:: Rows ::
• • • •

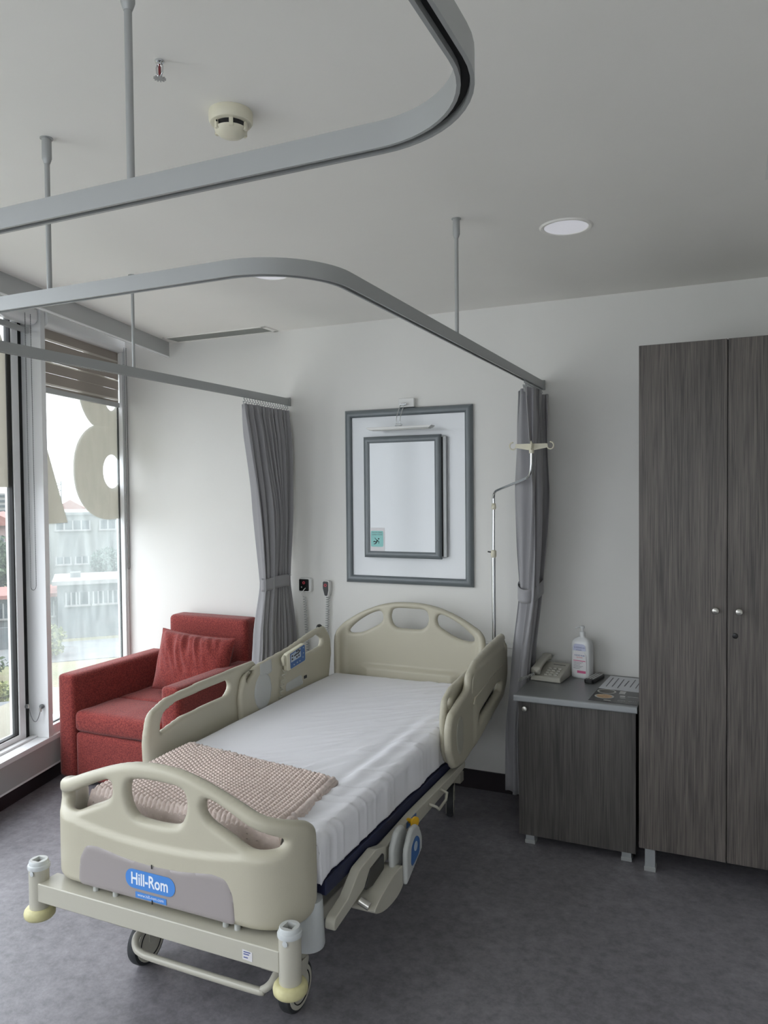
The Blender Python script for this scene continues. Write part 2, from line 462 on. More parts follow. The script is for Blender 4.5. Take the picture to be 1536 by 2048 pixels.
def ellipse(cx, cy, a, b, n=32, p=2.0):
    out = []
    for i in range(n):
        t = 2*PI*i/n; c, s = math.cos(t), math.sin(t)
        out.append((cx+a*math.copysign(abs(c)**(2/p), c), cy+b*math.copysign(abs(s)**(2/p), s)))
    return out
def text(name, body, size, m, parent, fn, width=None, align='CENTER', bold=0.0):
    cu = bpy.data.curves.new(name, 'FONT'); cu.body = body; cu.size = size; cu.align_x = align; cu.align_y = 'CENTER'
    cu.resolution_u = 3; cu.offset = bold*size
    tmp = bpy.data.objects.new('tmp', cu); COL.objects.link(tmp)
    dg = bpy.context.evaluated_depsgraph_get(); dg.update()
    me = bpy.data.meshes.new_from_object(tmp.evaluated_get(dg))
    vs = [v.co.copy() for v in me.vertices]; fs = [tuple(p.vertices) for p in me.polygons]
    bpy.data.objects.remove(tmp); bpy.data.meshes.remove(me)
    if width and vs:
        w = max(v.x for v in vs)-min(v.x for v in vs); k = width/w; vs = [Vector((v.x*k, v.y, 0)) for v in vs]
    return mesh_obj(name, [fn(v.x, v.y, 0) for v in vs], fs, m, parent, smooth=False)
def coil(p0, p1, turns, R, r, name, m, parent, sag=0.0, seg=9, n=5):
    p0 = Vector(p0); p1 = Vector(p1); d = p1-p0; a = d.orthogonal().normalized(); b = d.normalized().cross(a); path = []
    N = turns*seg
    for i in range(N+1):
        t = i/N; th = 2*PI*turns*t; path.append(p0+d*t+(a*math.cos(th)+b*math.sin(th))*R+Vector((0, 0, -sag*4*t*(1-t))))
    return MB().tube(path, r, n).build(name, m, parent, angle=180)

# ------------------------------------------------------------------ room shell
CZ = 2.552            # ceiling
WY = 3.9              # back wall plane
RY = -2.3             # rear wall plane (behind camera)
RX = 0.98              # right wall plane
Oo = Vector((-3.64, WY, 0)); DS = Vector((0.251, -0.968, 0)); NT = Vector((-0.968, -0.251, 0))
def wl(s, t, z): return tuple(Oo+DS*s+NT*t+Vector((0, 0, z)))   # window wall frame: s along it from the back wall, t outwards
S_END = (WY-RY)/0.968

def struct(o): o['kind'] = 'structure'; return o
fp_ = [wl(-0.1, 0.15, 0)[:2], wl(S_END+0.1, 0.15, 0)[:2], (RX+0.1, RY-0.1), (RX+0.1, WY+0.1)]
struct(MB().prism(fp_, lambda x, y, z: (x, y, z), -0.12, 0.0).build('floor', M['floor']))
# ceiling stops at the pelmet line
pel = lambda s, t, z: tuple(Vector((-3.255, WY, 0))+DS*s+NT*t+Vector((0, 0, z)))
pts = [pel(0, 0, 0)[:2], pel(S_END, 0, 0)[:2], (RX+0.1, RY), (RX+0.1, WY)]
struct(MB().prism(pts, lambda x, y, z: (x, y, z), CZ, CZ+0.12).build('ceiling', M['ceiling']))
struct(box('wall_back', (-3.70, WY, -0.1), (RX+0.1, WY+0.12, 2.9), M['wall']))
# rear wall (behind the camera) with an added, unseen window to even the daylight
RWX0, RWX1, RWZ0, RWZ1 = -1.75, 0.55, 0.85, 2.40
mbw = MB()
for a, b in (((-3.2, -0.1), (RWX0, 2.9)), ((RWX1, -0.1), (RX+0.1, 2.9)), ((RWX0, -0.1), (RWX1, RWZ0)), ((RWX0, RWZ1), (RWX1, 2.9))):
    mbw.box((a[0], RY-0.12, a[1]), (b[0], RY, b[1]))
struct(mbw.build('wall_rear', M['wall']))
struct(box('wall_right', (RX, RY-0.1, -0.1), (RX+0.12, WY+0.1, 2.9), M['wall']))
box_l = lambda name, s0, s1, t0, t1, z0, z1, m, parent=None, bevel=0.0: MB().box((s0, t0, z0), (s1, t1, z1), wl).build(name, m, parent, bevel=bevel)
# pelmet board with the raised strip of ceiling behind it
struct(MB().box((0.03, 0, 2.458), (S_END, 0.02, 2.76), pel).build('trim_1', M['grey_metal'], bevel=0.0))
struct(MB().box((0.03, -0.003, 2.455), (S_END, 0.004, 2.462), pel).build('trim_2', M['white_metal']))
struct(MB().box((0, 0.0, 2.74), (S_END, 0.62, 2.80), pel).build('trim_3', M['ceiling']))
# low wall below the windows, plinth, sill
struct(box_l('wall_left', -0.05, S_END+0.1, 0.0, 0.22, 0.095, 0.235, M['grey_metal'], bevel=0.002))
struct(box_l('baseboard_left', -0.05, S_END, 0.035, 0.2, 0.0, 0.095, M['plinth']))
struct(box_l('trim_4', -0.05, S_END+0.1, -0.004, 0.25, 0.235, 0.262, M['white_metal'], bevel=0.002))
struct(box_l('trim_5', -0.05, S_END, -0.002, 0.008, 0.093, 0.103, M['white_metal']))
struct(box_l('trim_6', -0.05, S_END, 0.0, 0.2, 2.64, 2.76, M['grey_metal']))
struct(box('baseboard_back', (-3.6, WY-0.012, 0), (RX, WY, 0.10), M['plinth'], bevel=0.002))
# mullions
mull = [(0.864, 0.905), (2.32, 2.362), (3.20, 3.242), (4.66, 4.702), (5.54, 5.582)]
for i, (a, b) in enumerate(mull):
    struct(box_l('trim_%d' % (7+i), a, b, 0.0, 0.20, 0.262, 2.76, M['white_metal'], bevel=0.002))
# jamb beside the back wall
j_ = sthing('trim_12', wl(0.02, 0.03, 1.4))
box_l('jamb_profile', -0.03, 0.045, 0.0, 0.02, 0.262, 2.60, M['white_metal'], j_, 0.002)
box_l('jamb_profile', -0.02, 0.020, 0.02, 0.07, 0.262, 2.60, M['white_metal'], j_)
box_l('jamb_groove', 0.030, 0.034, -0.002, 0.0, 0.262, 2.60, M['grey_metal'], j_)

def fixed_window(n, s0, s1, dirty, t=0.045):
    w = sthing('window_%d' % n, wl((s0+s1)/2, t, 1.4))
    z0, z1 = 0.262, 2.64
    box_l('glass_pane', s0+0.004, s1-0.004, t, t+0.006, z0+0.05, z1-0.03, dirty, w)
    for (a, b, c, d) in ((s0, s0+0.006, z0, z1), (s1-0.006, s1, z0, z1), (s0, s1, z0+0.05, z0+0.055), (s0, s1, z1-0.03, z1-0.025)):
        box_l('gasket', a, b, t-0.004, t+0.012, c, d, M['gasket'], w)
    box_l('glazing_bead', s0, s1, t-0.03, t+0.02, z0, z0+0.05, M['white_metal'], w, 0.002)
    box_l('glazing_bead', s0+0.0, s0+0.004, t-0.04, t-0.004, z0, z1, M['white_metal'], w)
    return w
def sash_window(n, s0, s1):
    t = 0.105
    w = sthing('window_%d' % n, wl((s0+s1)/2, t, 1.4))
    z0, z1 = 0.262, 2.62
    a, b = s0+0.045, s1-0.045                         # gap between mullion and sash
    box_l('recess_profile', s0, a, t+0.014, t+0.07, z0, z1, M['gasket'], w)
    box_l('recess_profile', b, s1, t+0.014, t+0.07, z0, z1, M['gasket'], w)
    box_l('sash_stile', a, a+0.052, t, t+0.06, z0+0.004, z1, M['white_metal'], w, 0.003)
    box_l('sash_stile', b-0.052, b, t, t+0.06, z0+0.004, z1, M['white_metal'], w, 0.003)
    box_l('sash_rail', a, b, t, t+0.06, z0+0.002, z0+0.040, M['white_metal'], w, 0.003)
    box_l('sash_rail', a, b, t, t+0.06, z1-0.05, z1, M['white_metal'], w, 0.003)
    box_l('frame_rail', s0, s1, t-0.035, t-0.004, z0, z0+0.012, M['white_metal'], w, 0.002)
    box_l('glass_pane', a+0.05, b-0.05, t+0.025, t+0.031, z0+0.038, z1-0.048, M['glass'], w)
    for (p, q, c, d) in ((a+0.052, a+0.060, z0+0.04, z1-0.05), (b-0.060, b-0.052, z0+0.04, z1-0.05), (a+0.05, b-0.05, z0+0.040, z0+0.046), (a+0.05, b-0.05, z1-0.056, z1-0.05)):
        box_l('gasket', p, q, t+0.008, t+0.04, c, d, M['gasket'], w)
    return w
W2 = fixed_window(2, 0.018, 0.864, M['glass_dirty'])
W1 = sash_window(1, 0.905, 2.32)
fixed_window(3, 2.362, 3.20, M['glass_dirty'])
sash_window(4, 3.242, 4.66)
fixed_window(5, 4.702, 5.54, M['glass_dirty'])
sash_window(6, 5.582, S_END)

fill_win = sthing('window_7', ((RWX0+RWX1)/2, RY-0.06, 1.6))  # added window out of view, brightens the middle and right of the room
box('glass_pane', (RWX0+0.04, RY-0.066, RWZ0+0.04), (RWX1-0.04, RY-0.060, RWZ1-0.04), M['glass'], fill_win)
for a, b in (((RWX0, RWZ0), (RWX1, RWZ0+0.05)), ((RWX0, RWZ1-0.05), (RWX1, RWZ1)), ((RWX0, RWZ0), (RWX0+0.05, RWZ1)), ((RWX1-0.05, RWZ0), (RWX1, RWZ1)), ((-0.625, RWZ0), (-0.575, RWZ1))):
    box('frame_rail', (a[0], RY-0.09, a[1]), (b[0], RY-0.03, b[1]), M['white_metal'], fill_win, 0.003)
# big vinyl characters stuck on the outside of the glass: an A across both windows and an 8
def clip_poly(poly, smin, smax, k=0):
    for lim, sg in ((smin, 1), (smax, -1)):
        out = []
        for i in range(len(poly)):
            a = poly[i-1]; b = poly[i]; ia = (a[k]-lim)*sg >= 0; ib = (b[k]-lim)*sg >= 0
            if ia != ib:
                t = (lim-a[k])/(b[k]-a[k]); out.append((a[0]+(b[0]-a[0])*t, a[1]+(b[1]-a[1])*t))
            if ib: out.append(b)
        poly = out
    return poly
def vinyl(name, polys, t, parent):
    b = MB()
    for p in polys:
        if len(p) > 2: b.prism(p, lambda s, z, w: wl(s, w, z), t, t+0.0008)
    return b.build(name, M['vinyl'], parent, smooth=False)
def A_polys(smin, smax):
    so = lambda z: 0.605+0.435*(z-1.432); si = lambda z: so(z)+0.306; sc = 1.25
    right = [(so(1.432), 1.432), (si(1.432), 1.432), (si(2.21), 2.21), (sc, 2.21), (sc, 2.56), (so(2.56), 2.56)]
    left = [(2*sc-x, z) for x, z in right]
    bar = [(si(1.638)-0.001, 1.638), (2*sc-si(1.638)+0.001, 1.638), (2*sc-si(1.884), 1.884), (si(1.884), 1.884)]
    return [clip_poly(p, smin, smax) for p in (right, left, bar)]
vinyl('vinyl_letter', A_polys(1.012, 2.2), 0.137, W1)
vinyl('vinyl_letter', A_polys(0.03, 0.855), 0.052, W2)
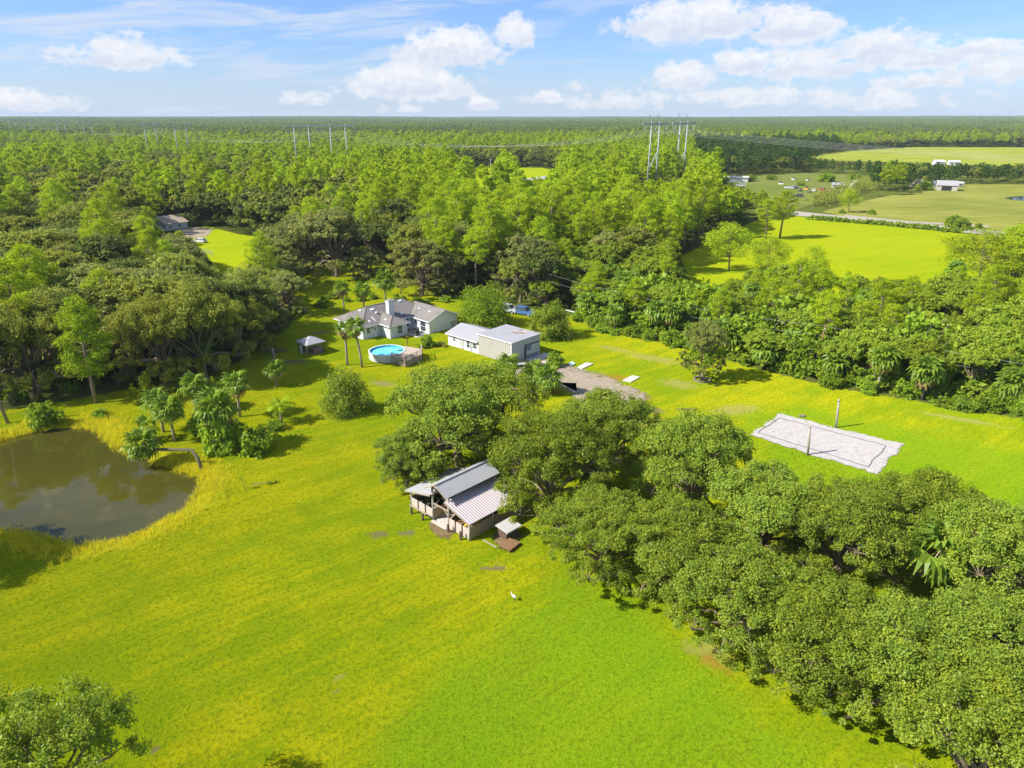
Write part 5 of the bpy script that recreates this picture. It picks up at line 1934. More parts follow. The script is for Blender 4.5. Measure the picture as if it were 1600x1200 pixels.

• • • •

:: What the exercise asks ::
What is the number of lines above that contain the string "follow"? Answer with the number alone.

:: Final result ::
2